Italy’s bishops objected, noting that a multiethnic Italy already exists and is a good thing. The Italian Left, which is good at expressing moral indignation if not much else, condemned the new immigration policy and Berlusconi’s support of it.
But moral indignation, though insufficient, is necessary, and Alessandro Dal Lago, an editorialist with the left-wing daily Il Manifesto, has expressed it well. He noted that “when someone starving, sick or needy knocks at our door, it should arouse a primordial imperative to give aid.” But by sending boatloads of those whom Frantz Fanon called “the wretched of the earth” back to Libya, the Italian government has decided to renounce “any minimal humane consideration.”
The policy, Dal Lago noted, “has established that citizenship…is the indispensable requisite for someone to be treated like a human being.” So in the Italy of Berlusconi, Bossi and Maroni, citizenship has become the dividing line between “us” and “them.”
“Among the migrants sent back without even setting foot on our sacred soil there are people fleeing war, massacres, and hunger,” Dal Lago observed. “By impeding them from requesting asylum and returning them to their ports of departure, Italy condemns them to detention, to oppression, and, as has been documented for years, to death.”
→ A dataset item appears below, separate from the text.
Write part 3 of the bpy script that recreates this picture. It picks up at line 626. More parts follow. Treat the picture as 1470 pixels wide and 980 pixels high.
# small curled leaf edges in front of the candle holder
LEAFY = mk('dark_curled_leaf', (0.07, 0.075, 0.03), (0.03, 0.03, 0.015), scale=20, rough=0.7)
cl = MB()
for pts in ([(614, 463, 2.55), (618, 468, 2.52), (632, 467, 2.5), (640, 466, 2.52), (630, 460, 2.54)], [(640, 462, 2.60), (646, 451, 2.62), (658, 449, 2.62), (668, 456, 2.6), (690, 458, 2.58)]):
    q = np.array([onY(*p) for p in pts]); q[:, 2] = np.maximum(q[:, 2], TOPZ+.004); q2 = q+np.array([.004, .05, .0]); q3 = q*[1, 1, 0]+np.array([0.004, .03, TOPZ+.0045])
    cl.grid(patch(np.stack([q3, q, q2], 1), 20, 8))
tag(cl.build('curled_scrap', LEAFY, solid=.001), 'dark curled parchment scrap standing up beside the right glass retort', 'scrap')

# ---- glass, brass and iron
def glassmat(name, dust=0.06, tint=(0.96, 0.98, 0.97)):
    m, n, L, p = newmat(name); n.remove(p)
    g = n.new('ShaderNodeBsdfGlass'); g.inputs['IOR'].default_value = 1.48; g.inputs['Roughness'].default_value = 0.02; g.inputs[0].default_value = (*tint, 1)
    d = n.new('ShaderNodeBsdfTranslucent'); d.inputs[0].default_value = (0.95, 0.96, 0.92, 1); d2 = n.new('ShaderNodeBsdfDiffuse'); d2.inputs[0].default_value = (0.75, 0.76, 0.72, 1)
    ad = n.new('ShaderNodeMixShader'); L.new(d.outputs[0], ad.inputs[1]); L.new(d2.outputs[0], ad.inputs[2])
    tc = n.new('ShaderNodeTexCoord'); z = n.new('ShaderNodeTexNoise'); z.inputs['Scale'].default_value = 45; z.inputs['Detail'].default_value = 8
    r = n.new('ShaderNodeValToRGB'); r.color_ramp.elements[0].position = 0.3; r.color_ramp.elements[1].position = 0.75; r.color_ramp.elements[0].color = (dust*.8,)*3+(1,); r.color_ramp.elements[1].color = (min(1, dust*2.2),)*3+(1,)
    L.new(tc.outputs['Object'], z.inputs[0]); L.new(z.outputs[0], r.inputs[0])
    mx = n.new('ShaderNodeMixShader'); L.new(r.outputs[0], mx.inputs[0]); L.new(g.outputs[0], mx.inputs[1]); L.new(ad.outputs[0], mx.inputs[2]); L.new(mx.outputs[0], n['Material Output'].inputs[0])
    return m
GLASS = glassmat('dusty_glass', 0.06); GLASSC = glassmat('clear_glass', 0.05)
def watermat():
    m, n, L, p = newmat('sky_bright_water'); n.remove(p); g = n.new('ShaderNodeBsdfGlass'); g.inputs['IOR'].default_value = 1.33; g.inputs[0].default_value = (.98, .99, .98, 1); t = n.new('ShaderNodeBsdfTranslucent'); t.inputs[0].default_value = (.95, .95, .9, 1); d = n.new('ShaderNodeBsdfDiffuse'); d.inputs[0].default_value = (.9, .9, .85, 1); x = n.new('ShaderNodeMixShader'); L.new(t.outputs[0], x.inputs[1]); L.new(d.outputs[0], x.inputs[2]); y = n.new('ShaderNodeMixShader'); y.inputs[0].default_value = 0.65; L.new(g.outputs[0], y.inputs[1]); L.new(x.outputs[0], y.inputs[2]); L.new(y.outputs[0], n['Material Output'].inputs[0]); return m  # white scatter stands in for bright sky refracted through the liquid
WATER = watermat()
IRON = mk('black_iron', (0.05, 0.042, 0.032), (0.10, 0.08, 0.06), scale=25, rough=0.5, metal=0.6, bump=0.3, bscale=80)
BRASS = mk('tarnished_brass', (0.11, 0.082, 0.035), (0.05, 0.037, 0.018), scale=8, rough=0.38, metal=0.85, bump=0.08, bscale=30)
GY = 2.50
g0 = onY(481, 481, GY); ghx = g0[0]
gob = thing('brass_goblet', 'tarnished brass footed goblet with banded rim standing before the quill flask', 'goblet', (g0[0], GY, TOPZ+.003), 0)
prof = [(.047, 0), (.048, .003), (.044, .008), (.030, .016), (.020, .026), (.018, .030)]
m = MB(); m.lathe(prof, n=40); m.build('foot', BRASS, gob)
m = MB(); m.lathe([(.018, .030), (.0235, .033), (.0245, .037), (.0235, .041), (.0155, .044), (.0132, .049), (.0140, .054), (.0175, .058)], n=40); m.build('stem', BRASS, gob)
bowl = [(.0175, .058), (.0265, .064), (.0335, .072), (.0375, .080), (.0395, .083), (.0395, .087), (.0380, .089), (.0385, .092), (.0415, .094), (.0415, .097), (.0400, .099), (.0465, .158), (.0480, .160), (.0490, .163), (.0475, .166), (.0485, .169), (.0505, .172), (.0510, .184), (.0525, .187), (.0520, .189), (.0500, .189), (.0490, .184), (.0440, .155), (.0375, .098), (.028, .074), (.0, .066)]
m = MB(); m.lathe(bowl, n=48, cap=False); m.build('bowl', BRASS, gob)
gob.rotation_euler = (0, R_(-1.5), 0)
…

Native-born Italians are leaving Italy and staying abroad. Desperate people from impoverished lands are coming into Italy, or are trying to. And now Italian Americans increasingly are claiming Italian citizenship. I have considered becoming one of them. It’d be nice to vote in Italian elections and travel freely throughout the EU. I would be lying if I said I felt no personal connection, no cultural affinity, to la madrepatria. (I’d hardly be writing for I-Italy if that were the case.) But is that enough? I admit, I’m not sure.
But I am certain that, given the ugly turn Italy has taken, particularly since Berlusconi’s return to power in alliance with the Lega Nord, I’m in no hurry. For now, one passport will do.